The Budapest Philharmonic Orchestra, Hungary’s oldest functioning orchestra, looks back on a past of more than a century and a half. Its first concert was given on November 20, 1853 under the baton of Ferenc Erkel, who went on to conduct the orchestra’s next sixty concerts. The Philharmonic Society, created after the Viennese model, is an independent body organised from musicians first of the National Theatre and later of the Opera House, directed by the chairman-conductor and the board of directors. Over the course of the century and a half of its existence the Society has been headed by only eight chairmen-conductors: the founder, Ferenc Erkel (1835-1871), followed by his son Sándor Erkel (1875-1900), then István Kerner (1900-1918), Ernő Dohnányi (1918-1943), János Ferencsik (1960–1967), András Kórodi (1967-1986), Erich Bergel (1989–1994) and Rico Saccani has directed the ensemble since 1997.

Over the past 153 years (for close to 90 years as the country’s only professional orchestra), the Philharmonic Orchestra has played a key role in Hungarian concert life, it has brought new Hungarian and foreign compositions to the Hungarian public and has taken Hungarian music to foreign audiences.

The Philharmonic Orchestra has given the first performance of over a hundred works, including such curiosities as the first performance in 1889 of Mahler’s 1st symphony.
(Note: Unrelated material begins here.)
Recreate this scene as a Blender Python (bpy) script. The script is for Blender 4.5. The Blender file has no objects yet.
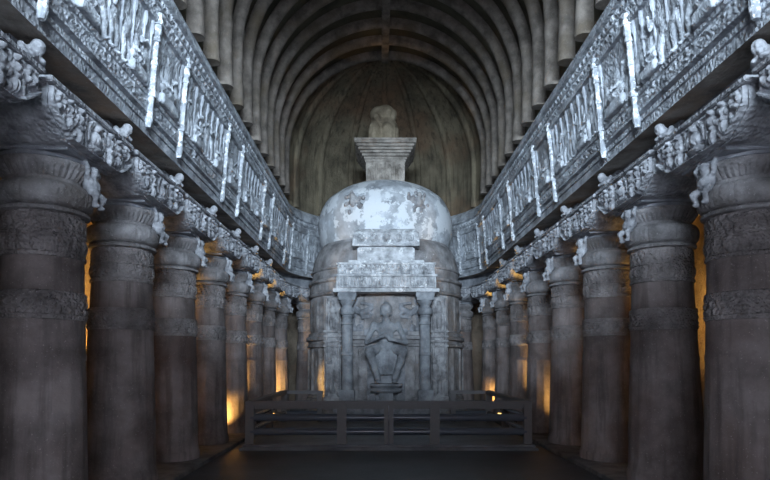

In keeping with its Rules, the Philharmonic Society devotes special attention to new Hungarian compositions: Ferenc Erkel, Franz Liszt, Károly Goldmark, Ernő Dohnányi, Béla Bartók, Zoltán Kodály, Leo Weiner, Pál Kadosa and Sándor Szokolay dedicated to or wrote many works for the orchestra, and renowned foreign composers such as Brahms, Dvořák, Mahler, Mascagni, Prokofiev, Ravel, Respighi, Richard Strauss and Stravinsky also frequently conducted the Philharmonic Orchestra in performances of their works.

Besides the chairmen-conductors, numerous great conductors have played an important role in the life of the orchestra, among them János Richter, Artur Nikisch, Sergio Failoni and Otto Klemperer, and it would be almost impossible to list the many renowned foreign and Hungarian conductors, soloists and singers who have appeared in concerts given by the oldest Hungarian concert orchestra.